Start of Information supplied

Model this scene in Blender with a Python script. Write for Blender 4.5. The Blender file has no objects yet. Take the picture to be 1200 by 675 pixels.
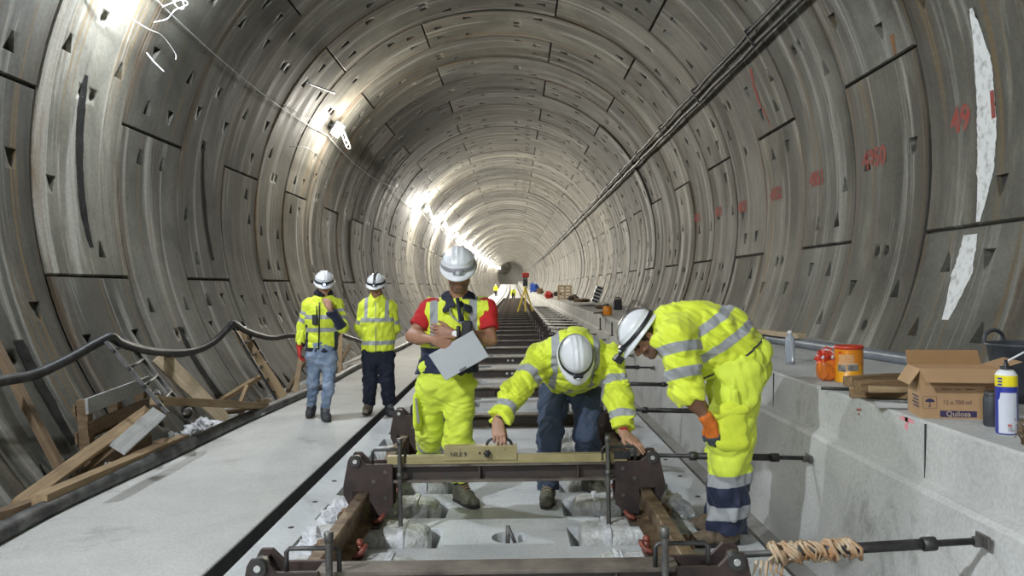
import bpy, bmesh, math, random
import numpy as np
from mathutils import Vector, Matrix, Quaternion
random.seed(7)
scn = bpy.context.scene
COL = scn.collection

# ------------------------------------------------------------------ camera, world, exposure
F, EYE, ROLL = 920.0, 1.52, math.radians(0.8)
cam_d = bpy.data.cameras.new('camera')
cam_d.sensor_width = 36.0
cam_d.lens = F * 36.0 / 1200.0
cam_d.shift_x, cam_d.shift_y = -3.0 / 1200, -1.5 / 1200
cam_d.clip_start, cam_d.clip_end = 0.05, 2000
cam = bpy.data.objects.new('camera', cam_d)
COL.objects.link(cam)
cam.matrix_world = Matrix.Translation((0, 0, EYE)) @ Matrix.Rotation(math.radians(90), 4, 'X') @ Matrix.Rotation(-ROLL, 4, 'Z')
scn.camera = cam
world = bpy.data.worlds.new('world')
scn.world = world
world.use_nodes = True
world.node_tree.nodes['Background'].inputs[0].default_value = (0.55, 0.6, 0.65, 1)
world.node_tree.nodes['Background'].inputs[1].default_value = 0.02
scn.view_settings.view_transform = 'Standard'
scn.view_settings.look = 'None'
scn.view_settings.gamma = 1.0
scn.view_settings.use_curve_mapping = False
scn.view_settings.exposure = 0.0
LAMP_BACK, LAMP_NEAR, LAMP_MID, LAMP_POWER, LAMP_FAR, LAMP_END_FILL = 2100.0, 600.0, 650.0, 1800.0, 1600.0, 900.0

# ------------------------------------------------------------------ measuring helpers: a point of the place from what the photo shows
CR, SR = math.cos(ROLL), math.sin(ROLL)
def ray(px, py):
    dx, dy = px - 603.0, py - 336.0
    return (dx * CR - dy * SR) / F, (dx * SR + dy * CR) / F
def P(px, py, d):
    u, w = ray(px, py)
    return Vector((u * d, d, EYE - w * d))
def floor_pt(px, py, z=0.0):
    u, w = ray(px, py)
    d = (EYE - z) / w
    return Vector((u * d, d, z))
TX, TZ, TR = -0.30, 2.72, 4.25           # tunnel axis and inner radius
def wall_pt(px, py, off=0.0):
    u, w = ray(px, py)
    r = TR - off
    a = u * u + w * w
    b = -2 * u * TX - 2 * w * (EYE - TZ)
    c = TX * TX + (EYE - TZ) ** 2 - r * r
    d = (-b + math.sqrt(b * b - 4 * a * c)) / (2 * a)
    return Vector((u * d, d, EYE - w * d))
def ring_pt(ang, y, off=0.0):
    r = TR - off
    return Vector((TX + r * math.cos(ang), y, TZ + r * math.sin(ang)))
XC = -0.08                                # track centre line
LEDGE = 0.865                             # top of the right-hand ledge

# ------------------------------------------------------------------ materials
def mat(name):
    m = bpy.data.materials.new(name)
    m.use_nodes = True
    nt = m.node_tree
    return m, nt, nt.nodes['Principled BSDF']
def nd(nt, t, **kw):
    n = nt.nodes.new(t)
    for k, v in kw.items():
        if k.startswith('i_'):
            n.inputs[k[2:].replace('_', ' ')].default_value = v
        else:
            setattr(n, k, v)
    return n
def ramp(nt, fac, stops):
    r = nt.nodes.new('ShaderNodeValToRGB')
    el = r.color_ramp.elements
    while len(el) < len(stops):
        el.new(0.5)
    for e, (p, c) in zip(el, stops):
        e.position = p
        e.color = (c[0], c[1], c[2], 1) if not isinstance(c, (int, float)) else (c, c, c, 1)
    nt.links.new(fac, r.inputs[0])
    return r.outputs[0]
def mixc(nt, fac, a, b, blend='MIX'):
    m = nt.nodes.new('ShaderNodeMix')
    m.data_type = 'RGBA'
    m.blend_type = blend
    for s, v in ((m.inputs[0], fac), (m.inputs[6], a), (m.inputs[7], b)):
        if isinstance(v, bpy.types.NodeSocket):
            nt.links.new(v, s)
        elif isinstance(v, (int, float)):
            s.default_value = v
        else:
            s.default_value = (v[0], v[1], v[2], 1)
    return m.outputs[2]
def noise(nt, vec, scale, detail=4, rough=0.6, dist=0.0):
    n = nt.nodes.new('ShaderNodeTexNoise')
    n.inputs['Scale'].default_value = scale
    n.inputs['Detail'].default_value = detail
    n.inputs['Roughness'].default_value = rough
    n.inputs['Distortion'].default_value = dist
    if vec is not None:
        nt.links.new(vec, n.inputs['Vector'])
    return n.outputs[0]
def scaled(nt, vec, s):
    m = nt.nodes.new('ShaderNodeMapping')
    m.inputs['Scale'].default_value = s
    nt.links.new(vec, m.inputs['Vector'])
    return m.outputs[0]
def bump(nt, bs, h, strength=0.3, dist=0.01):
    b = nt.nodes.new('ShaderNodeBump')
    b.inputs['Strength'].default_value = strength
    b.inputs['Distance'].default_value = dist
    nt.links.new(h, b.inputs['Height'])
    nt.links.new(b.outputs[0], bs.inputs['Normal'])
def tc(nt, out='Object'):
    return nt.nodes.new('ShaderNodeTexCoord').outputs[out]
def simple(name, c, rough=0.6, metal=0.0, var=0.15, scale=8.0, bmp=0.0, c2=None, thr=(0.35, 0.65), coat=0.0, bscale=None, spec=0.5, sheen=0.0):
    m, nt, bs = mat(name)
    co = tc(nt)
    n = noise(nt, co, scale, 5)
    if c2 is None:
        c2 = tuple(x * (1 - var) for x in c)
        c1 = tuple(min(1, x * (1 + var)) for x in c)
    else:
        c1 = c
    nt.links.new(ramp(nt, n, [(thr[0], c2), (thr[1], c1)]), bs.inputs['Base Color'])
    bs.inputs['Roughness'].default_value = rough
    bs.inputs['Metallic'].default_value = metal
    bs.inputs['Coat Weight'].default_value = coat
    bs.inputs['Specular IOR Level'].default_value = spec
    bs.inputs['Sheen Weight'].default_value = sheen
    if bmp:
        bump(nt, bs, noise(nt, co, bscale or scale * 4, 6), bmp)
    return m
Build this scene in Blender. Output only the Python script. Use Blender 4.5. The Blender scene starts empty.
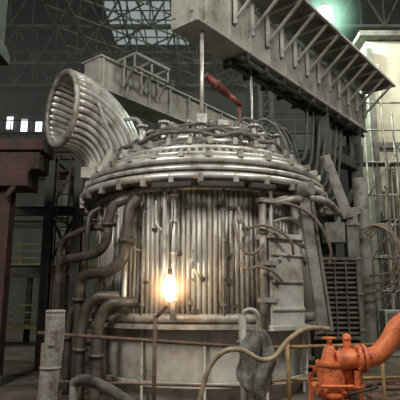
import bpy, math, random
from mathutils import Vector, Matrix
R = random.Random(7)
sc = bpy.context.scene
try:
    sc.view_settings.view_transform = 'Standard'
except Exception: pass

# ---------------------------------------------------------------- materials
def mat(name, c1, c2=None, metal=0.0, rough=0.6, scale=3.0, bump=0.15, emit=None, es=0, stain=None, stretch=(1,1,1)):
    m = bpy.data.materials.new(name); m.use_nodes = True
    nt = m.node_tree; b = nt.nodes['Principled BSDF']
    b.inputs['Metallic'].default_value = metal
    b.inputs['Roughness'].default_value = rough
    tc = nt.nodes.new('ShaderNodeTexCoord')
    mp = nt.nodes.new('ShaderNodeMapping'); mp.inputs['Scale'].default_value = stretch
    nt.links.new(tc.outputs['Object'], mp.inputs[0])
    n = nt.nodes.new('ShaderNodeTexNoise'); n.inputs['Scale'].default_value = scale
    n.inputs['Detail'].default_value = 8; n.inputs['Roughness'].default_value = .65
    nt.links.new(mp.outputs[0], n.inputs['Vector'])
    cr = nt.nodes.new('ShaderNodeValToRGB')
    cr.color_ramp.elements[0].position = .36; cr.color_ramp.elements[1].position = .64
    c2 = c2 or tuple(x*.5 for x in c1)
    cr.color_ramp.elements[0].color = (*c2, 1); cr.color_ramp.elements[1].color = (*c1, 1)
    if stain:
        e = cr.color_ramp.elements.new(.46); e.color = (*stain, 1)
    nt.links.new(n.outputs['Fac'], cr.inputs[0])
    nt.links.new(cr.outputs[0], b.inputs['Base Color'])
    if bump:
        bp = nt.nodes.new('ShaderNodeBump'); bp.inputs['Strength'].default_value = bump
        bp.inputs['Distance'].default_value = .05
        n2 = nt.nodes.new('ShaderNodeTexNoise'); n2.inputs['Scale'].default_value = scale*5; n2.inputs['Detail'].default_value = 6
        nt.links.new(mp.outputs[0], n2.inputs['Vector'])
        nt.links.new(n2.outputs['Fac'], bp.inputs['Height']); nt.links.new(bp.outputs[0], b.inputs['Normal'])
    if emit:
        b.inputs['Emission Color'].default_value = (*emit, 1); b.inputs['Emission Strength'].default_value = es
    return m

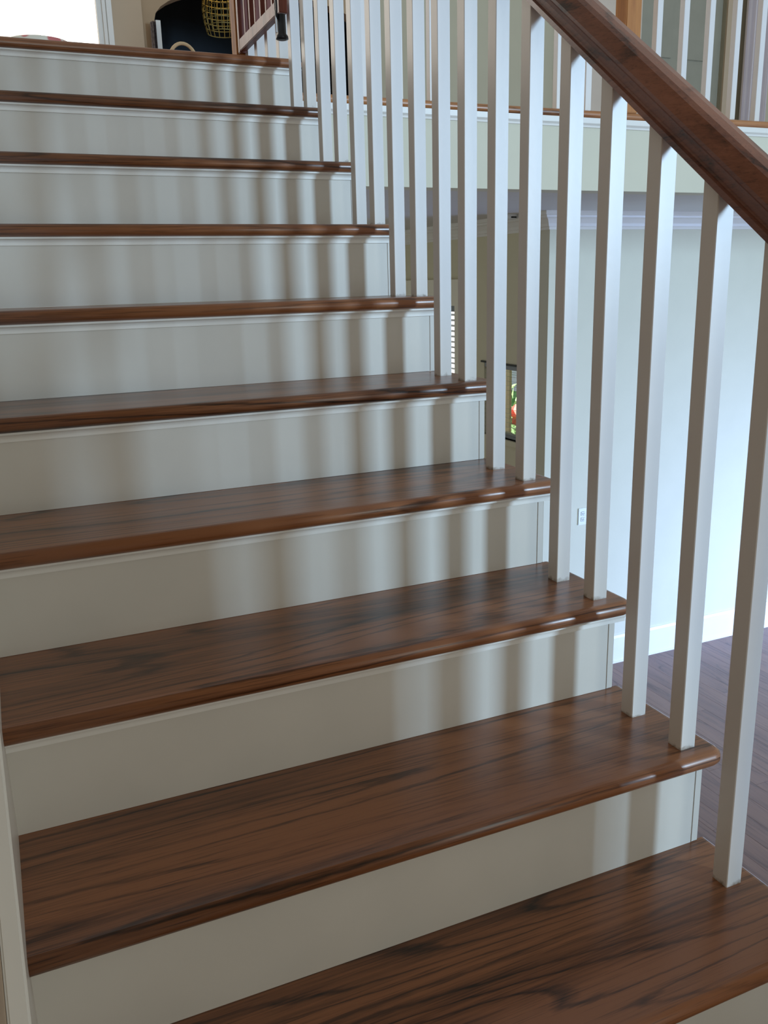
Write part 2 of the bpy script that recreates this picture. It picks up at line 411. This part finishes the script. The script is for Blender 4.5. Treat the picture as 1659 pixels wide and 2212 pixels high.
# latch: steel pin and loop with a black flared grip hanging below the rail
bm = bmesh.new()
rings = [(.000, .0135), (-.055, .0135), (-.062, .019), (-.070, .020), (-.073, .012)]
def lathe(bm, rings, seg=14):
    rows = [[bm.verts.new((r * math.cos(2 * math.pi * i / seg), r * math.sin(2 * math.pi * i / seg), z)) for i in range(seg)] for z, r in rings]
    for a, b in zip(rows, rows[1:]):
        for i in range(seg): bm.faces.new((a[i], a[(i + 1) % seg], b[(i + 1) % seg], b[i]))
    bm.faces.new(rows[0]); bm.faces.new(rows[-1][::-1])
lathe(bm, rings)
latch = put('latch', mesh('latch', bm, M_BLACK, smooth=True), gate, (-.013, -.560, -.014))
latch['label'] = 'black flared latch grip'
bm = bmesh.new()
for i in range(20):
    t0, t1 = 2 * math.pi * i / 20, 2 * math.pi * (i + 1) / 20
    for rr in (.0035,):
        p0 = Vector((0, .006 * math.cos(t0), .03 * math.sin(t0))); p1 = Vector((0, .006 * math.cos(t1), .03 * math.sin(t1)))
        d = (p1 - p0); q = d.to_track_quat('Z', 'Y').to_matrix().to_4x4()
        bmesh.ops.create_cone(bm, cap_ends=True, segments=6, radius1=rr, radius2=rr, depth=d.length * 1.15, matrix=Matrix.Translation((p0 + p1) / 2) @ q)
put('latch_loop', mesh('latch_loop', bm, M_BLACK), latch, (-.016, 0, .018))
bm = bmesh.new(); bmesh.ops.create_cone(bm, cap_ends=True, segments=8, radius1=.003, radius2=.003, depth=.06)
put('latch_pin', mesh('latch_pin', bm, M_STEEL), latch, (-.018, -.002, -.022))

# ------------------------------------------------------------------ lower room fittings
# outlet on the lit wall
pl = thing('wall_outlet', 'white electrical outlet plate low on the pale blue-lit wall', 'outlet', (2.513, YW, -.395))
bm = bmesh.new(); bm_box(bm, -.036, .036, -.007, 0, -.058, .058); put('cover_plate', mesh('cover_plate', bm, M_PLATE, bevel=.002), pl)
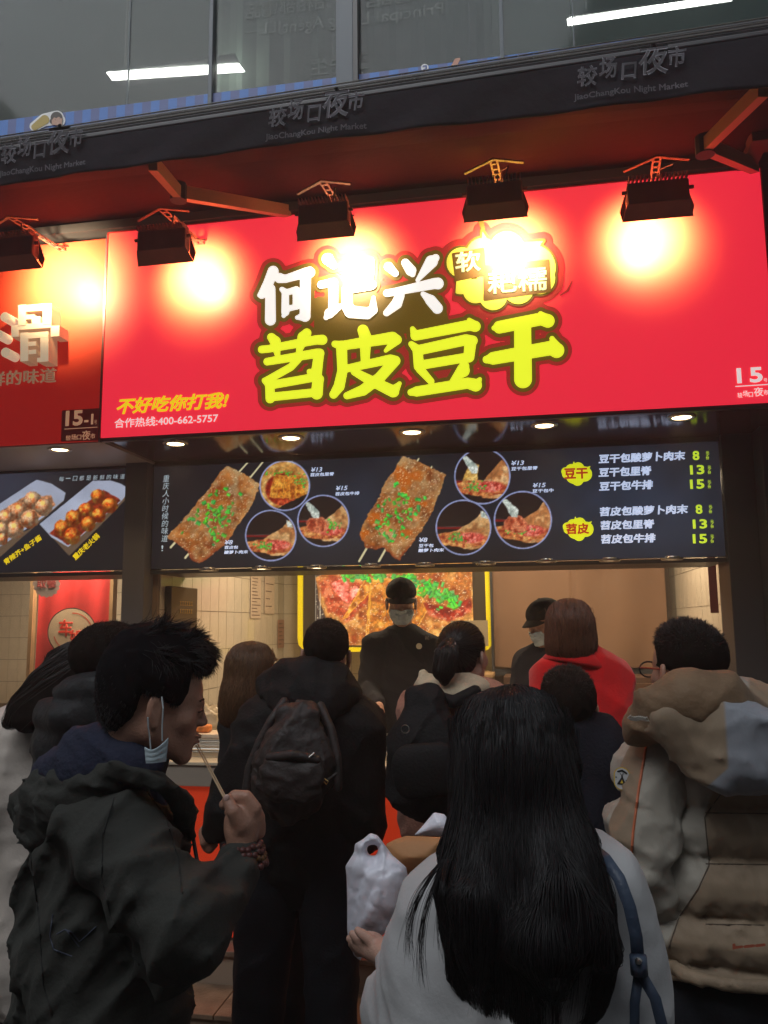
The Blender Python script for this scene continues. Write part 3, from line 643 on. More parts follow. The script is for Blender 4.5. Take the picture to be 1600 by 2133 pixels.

End of Information supplied

• Written exercise:
Exactly as written, repeat the lines from the beginning of the entries up to and including the line with "COL = scn.collection", but not the pictures.

• The output:
Model this scene in Blender with a Python script. Write for Blender 4.5. The Blender file has no objects yet. Take the picture to be 1200 by 675 pixels.
import bpy, bmesh, math, random
import numpy as np
from mathutils import Vector, Matrix, Quaternion
random.seed(7)
scn = bpy.context.scene
COL = scn.collection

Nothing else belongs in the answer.